Variation on this theme: if the initial mention is spelled out and defined as an acronym/initialism in parentheses, like so:
“The Department of Energy (DOE) has chosen…”
How does one make it possessive?
“The Department of Energy’s (DOE) leadership has chosen…”
“The Department of Energy’s (DOE’s) leadership has chosen…”
To me, 2) sounds more euphonious, and obeys parallel structure. But it is a bit odd that following uses of the acronym will be just “DOE” and the initial definition is “DOE’s.”
Surprisingly, the Chicago Manual of Style Online apparently gets this very question so frequently that they won’t directly answer it:
Yeah, I know it should be re-written, but if I can’t convince the author to re-write, and I have to use a possessive original to define an acronym/initialism, I wish the Chicago Manual of Style Online would weigh in on one side or the other.
I’d welcome the Teeming Millions’s (TM’s)…uh, ™…uh…dammit…advice.
“DVD’s” isn’t possessive at all. It’s a plural.
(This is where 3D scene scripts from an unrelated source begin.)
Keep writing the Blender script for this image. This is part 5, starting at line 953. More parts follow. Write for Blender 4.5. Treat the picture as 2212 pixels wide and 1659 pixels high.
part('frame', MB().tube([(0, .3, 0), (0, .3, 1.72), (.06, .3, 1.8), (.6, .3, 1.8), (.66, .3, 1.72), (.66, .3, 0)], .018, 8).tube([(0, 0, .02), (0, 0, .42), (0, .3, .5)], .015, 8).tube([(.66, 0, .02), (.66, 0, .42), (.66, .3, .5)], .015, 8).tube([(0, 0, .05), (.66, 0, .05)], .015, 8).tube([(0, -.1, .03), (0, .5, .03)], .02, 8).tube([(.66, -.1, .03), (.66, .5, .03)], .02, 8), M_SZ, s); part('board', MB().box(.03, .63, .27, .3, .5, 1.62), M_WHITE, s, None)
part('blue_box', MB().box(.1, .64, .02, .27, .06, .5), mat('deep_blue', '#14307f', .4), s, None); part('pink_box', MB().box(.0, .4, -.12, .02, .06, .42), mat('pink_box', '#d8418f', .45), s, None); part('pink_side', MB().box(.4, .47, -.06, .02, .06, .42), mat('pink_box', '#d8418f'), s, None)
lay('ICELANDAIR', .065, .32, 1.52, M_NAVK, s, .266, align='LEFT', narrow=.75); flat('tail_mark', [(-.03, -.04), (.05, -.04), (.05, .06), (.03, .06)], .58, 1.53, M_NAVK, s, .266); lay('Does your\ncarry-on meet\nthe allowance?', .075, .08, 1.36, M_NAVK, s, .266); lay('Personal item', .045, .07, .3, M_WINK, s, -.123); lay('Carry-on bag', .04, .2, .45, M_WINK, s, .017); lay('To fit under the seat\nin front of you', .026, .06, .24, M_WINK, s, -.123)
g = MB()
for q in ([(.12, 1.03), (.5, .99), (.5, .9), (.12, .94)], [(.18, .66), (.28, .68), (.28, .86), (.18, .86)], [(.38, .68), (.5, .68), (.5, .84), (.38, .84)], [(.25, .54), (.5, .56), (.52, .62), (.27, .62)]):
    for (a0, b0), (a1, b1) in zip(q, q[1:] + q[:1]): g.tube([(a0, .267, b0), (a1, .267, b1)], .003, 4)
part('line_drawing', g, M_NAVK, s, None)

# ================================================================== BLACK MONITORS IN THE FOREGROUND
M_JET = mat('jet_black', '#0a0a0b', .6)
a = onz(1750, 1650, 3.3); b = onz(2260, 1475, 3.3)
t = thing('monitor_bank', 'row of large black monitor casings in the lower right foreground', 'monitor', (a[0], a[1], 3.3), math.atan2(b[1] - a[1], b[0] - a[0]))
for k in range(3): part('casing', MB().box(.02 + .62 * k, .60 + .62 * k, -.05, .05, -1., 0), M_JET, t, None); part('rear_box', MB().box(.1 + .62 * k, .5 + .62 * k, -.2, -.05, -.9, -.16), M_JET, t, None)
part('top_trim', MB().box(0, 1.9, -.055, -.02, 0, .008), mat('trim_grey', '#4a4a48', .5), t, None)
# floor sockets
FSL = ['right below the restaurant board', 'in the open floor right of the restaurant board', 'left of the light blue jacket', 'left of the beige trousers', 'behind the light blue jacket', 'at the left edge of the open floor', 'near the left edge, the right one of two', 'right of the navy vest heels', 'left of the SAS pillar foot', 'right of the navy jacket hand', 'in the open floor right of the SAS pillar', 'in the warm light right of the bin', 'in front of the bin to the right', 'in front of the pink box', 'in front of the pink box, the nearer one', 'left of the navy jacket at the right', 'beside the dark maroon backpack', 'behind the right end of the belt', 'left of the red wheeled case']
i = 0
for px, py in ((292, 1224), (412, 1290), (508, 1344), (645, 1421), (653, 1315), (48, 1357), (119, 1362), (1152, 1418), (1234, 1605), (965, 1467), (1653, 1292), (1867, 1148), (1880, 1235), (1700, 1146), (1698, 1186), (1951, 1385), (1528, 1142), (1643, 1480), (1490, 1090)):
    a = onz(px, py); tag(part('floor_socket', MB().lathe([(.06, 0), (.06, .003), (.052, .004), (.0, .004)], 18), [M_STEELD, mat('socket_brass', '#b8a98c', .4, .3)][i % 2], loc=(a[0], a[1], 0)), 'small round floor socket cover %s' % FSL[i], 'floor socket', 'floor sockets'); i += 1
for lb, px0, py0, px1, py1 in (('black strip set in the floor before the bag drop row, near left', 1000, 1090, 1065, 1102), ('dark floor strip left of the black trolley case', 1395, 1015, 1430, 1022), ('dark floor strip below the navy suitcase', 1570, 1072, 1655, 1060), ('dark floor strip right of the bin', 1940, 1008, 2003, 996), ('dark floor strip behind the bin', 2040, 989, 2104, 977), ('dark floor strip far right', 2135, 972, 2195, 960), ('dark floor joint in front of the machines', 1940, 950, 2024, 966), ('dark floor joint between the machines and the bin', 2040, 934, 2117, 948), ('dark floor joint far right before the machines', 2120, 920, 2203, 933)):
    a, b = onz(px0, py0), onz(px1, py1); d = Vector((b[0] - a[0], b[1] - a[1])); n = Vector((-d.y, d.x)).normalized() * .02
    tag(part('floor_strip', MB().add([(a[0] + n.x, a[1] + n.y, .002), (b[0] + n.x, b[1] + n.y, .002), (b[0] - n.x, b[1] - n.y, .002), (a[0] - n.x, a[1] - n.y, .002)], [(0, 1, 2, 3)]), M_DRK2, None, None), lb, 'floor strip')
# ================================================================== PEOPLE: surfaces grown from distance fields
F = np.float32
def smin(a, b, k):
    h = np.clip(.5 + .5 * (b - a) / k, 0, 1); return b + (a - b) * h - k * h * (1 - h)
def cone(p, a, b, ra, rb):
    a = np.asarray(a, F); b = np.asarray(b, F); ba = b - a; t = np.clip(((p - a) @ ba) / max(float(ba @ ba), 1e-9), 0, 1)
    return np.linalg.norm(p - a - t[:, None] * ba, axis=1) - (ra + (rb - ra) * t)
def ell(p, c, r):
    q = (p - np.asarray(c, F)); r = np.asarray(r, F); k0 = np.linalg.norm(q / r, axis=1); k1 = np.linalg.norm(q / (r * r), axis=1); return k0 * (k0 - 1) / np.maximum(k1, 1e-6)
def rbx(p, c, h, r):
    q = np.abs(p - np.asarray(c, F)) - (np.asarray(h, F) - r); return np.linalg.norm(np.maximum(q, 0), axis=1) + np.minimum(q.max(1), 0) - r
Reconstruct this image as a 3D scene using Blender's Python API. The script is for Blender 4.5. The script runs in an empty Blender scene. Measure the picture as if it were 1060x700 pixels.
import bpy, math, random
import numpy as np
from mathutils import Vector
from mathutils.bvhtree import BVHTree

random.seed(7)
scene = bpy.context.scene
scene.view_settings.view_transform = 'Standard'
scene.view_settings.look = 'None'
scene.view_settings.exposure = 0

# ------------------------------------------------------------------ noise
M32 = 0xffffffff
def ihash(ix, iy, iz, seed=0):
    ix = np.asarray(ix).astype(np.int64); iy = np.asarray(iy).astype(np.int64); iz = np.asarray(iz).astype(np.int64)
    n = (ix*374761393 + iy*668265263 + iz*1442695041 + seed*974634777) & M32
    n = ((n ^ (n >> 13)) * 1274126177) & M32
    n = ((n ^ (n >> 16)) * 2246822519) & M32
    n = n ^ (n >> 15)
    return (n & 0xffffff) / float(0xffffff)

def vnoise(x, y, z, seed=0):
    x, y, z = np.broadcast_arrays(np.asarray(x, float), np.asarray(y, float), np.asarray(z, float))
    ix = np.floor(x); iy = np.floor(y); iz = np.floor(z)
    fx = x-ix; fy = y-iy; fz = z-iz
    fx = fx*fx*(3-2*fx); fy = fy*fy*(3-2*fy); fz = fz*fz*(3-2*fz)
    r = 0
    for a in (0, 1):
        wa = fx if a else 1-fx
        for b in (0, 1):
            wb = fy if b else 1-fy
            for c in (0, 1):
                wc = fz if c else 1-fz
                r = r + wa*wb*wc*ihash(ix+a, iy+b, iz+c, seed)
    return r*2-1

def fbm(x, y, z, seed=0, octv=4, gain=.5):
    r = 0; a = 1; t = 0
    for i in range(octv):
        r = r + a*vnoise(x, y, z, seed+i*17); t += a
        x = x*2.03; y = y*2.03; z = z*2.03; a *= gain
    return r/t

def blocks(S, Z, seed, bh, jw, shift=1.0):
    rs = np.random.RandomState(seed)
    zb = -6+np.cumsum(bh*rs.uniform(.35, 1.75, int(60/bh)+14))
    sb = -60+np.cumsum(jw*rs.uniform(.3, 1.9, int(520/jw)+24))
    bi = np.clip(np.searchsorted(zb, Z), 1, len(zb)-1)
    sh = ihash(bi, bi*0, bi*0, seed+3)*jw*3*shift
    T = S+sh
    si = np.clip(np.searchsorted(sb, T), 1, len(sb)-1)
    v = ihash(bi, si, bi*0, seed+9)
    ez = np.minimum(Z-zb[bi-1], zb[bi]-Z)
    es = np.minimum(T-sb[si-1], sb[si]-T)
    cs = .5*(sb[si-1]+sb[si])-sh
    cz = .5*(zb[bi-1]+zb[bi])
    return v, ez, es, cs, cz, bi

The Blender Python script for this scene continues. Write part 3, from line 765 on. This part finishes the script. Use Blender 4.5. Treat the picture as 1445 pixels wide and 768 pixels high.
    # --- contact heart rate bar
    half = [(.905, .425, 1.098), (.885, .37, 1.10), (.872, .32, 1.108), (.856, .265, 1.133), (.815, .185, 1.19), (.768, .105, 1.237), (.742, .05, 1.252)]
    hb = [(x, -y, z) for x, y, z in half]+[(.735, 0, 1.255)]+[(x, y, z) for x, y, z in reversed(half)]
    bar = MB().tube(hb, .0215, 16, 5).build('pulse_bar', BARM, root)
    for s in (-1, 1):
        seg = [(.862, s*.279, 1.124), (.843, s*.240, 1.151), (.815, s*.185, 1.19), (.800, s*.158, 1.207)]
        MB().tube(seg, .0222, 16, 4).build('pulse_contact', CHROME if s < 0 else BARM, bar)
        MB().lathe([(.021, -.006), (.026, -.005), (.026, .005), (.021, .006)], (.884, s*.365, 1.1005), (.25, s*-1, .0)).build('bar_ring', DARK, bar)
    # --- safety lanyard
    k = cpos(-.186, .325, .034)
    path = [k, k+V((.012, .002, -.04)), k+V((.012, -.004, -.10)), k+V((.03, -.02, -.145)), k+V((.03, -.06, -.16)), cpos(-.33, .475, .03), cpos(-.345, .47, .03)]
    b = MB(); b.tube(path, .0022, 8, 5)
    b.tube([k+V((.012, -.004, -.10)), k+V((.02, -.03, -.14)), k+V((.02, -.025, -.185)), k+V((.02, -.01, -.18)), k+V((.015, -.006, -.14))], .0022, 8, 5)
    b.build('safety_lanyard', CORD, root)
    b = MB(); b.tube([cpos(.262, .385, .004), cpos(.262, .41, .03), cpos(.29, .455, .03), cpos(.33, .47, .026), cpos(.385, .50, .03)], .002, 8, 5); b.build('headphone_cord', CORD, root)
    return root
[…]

There was a [del]recent[/del] thread debating the use of the apostrophe in that case. Even among those advocating the use of apostrophe, there were various competing reasons WHY it should be used.
Only people should show possession. This rule is actually pretty much obsolete. I’m just noting that at one time that was the guideline. Prescriptivists oughta love it.
I agree it’s opaque. I take it to mean “in the next edition I hope we will issue an explicit ban on any construction that requires an acronym/initialism to be possessive. Rewrite to avoid.”
I would like to know who invented that rule and when. And why. Because in Old English and Middle English any noun could take the genitive case/possessive form, not just people’s. cite And what about the non-person possessive pronoun its? Doesn’t that violate the alleged rule? Special pleading for its to remain in the language?
E.g. OE on oðre healfe þæs mores ‘on the other side of the moor’ þæs landes sceawunge ‘the observation of the land’
ME Worldes blysse
The use of the of-possessive was an innovation in Middle English paralleling the French possessive with de. But Middle English didn’t have a rule that only people could have the -es possessive—did they?
Oh—Is that rule the reason why people started omitting the possessive from phrases like “two weeks’ notice,” forcing Lynne Truss to roam all over London with a magic marker filling in the missing apostrophes?
If you use an apostrophe in posessives AND ‘-is’ contractions, how do you tell the difference?
For example, does the phrase “That company really knows it’s sh**,” mean they’re really knowledgeable about their profession, or that they have some serious self-esteem issues?
The word “its” is an exception to the rule that possessives get apostrophes, precisely for this reason. “It’s” is the contraction of “it is”; “its” is the impersonal possessive.
Your phrase isn’t ambiguous unless spoken. In writing, the apostrophe makes a difference.